*Input for this task*.
-- -- --
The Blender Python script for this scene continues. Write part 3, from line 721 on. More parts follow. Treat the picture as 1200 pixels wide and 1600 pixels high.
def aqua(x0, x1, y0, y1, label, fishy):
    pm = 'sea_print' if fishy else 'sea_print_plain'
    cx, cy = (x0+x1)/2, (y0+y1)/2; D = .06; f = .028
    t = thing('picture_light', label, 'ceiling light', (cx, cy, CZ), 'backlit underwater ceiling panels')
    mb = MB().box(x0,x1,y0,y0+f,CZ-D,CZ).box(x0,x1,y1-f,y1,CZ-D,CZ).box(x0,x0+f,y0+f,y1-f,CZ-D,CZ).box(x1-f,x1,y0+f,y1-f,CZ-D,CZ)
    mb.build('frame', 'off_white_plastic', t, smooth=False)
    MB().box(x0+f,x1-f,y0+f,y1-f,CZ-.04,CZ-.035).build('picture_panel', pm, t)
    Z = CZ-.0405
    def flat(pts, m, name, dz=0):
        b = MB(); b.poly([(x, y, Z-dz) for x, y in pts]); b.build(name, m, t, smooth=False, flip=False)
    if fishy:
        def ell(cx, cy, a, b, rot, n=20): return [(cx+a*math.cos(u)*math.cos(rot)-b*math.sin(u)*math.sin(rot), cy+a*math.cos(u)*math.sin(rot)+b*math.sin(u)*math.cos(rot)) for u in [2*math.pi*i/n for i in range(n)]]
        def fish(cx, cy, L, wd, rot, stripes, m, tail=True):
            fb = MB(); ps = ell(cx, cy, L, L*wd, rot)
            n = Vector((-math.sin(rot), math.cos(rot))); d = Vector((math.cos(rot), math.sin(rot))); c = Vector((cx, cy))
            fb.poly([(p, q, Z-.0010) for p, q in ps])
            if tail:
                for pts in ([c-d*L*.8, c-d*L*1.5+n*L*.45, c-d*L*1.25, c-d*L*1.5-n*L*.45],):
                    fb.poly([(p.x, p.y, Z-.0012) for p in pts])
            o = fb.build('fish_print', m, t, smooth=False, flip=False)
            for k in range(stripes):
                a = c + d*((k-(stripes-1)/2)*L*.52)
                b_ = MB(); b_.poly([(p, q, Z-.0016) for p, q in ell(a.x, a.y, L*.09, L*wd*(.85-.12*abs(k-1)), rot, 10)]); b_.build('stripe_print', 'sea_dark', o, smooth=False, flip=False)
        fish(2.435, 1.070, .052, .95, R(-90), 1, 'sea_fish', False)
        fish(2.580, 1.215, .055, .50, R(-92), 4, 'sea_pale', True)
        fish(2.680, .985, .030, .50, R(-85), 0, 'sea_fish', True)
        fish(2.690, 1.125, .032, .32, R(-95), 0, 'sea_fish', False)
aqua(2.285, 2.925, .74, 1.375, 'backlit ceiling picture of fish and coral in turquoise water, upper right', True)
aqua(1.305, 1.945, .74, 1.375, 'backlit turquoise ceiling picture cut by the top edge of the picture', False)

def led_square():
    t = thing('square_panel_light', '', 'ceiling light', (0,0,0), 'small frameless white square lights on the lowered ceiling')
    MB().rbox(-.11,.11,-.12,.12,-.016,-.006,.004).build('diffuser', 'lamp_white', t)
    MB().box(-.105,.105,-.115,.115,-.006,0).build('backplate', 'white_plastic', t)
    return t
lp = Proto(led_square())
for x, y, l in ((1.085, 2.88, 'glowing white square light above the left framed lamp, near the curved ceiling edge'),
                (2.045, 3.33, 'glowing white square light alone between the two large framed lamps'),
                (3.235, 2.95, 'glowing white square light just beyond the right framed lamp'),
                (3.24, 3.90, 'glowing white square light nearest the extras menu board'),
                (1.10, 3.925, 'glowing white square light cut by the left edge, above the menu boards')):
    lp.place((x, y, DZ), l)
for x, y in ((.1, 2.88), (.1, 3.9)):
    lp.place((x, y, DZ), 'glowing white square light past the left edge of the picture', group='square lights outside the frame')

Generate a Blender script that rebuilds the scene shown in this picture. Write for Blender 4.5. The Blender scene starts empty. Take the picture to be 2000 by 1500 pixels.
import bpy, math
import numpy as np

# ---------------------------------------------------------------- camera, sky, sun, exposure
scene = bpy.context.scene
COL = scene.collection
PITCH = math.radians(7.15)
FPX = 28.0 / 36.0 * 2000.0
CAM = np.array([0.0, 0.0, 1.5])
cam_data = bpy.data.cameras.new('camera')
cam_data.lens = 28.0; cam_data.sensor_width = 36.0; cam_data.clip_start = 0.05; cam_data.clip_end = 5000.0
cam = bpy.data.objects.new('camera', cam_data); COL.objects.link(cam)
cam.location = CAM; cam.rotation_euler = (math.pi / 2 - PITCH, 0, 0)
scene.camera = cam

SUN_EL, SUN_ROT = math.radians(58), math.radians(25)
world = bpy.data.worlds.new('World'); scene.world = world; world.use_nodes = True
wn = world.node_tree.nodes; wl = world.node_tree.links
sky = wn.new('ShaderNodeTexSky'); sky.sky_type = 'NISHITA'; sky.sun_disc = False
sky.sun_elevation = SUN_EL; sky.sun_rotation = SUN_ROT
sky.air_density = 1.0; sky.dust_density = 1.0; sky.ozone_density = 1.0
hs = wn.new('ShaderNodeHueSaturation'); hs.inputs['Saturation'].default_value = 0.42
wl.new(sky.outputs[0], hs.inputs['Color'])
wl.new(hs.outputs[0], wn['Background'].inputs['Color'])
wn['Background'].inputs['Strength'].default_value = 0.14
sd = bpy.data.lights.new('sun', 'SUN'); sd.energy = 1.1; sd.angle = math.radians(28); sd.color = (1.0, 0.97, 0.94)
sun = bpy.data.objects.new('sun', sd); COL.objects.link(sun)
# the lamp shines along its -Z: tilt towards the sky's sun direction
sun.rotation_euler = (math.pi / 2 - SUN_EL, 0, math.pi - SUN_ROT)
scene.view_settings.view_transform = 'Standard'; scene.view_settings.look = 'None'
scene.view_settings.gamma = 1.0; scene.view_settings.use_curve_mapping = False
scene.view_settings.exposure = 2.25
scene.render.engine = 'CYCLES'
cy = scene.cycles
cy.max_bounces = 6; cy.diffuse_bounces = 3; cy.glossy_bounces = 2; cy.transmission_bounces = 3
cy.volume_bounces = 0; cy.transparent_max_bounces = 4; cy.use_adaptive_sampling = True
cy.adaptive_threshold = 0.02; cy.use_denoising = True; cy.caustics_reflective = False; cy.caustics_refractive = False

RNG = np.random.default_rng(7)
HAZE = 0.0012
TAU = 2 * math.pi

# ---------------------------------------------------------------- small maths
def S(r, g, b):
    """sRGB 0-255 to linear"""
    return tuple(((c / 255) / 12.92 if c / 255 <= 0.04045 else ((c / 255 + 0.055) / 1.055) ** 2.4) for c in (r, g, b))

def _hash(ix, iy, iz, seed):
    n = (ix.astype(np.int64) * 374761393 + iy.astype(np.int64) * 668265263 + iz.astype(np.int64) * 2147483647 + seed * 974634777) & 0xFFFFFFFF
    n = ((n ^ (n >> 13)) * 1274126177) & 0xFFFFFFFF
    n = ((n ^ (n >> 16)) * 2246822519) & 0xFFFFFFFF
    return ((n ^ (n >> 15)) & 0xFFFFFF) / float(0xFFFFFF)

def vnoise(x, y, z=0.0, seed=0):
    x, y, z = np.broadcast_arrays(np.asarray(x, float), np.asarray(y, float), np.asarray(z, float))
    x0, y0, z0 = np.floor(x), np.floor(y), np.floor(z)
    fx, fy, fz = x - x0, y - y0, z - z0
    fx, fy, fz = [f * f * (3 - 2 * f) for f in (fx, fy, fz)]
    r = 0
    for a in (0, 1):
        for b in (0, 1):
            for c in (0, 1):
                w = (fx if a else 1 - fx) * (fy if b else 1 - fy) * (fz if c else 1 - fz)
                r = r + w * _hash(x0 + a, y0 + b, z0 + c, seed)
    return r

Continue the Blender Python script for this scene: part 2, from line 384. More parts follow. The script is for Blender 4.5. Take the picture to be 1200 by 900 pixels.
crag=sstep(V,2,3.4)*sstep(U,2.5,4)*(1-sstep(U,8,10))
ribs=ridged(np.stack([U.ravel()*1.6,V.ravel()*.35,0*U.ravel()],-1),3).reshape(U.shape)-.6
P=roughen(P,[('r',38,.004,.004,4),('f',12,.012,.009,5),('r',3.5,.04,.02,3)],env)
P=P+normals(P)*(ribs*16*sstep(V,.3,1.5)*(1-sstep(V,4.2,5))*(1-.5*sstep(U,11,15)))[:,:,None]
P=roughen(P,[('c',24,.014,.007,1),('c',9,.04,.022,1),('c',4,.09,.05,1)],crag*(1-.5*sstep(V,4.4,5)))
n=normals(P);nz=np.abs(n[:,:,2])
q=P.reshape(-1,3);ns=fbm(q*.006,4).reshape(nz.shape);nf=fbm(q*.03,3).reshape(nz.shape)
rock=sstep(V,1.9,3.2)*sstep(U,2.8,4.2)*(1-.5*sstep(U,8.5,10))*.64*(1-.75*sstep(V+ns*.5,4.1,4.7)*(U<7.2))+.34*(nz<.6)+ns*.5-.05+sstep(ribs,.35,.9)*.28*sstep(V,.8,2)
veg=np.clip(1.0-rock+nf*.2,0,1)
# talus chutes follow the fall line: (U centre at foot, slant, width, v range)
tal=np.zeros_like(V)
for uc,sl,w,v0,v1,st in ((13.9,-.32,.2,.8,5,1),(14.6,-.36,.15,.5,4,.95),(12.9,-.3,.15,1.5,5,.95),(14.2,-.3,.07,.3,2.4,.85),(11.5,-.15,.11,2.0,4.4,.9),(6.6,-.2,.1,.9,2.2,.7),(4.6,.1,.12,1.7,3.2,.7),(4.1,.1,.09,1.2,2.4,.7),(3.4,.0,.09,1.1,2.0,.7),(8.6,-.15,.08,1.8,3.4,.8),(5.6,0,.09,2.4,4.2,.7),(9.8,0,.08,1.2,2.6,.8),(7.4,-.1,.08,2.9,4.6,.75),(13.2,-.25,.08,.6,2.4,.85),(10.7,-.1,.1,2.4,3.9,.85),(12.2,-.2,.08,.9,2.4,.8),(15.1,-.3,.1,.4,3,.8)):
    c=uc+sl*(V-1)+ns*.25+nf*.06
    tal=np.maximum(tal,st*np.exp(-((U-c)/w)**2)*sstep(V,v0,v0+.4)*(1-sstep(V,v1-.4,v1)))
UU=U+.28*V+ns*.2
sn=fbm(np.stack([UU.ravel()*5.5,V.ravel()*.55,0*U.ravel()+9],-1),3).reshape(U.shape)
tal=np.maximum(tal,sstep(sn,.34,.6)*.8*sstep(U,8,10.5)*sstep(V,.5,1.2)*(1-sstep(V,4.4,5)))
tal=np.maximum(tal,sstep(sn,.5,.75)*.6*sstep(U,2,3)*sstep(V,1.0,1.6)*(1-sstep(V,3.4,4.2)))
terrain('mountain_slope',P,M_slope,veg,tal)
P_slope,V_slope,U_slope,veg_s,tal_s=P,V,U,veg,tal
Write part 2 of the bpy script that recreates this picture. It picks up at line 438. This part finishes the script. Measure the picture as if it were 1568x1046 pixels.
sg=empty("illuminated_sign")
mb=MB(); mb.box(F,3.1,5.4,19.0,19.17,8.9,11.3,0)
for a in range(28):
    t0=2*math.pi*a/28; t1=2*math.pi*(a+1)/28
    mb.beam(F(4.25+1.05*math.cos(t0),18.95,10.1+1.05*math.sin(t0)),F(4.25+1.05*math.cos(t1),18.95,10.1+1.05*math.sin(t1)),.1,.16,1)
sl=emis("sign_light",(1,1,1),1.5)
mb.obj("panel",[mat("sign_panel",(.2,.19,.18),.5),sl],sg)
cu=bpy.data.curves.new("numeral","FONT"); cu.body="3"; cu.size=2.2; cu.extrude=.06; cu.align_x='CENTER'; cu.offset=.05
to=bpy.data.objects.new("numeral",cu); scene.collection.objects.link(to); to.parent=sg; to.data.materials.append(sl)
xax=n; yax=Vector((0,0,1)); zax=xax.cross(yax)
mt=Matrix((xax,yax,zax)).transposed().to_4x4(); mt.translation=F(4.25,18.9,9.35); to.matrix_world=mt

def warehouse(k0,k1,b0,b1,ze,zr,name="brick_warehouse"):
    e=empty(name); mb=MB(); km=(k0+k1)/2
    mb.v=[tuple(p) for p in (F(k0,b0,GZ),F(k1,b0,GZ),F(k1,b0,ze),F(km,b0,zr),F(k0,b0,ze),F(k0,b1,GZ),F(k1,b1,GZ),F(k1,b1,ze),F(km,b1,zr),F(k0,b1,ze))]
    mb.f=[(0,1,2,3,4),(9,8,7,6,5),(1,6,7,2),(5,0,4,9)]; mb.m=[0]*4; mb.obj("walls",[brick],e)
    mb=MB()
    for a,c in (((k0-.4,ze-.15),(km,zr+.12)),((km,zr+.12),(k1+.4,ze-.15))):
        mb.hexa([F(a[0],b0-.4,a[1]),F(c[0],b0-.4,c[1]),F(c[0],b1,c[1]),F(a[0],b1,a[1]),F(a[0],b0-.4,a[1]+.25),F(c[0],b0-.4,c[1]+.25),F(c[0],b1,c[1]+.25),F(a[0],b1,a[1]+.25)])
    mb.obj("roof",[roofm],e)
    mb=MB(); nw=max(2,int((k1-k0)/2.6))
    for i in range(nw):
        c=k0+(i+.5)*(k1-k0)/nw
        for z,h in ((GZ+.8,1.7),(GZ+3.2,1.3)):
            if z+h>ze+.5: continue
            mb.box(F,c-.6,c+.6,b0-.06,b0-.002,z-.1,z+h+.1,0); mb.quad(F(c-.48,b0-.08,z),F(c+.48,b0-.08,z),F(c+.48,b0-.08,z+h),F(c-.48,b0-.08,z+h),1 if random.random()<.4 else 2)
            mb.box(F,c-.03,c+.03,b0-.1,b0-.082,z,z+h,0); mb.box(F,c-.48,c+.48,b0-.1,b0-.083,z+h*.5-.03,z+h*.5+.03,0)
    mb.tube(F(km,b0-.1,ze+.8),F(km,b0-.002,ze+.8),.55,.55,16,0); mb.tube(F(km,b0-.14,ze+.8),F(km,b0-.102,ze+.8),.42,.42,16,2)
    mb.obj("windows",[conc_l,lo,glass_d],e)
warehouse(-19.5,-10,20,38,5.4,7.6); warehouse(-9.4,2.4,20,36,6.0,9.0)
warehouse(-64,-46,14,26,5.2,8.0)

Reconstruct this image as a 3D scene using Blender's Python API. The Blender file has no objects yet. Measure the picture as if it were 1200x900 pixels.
-- -- --
*Description of the task*.
Nothing but the lines from the one with "Generate a Blender" through the one with "cy.adaptive_threshold = 0.02;" should be repeated, and each exactly.

*Exercise result*.
Generate a Blender script that rebuilds the scene shown in this picture. Write for Blender 4.5. The Blender scene starts empty. Take the picture to be 2000 by 1500 pixels.
import bpy, math
import numpy as np

# ---------------------------------------------------------------- camera, sky, sun, exposure
scene = bpy.context.scene
COL = scene.collection
PITCH = math.radians(7.15)
FPX = 28.0 / 36.0 * 2000.0
CAM = np.array([0.0, 0.0, 1.5])
cam_data = bpy.data.cameras.new('camera')
cam_data.lens = 28.0; cam_data.sensor_width = 36.0; cam_data.clip_start = 0.05; cam_data.clip_end = 5000.0
cam = bpy.data.objects.new('camera', cam_data); COL.objects.link(cam)
cam.location = CAM; cam.rotation_euler = (math.pi / 2 - PITCH, 0, 0)
scene.camera = cam

SUN_EL, SUN_ROT = math.radians(58), math.radians(25)
world = bpy.data.worlds.new('World'); scene.world = world; world.use_nodes = True
wn = world.node_tree.nodes; wl = world.node_tree.links
sky = wn.new('ShaderNodeTexSky'); sky.sky_type = 'NISHITA'; sky.sun_disc = False
sky.sun_elevation = SUN_EL; sky.sun_rotation = SUN_ROT
sky.air_density = 1.0; sky.dust_density = 1.0; sky.ozone_density = 1.0
hs = wn.new('ShaderNodeHueSaturation'); hs.inputs['Saturation'].default_value = 0.42
wl.new(sky.outputs[0], hs.inputs['Color'])
wl.new(hs.outputs[0], wn['Background'].inputs['Color'])
wn['Background'].inputs['Strength'].default_value = 0.14
sd = bpy.data.lights.new('sun', 'SUN'); sd.energy = 1.1; sd.angle = math.radians(28); sd.color = (1.0, 0.97, 0.94)
sun = bpy.data.objects.new('sun', sd); COL.objects.link(sun)
# the lamp shines along its -Z: tilt towards the sky's sun direction
sun.rotation_euler = (math.pi / 2 - SUN_EL, 0, math.pi - SUN_ROT)
scene.view_settings.view_transform = 'Standard'; scene.view_settings.look = 'None'
scene.view_settings.gamma = 1.0; scene.view_settings.use_curve_mapping = False
scene.view_settings.exposure = 2.25
scene.render.engine = 'CYCLES'
cy = scene.cycles
cy.max_bounces = 6; cy.diffuse_bounces = 3; cy.glossy_bounces = 2; cy.transmission_bounces = 3
cy.volume_bounces = 0; cy.transparent_max_bounces = 4; cy.use_adaptive_sampling = True
cy.adaptive_threshold = 0.02; cy.use_denoising = True; cy.caustics_reflective = False; cy.caustics_refractive = False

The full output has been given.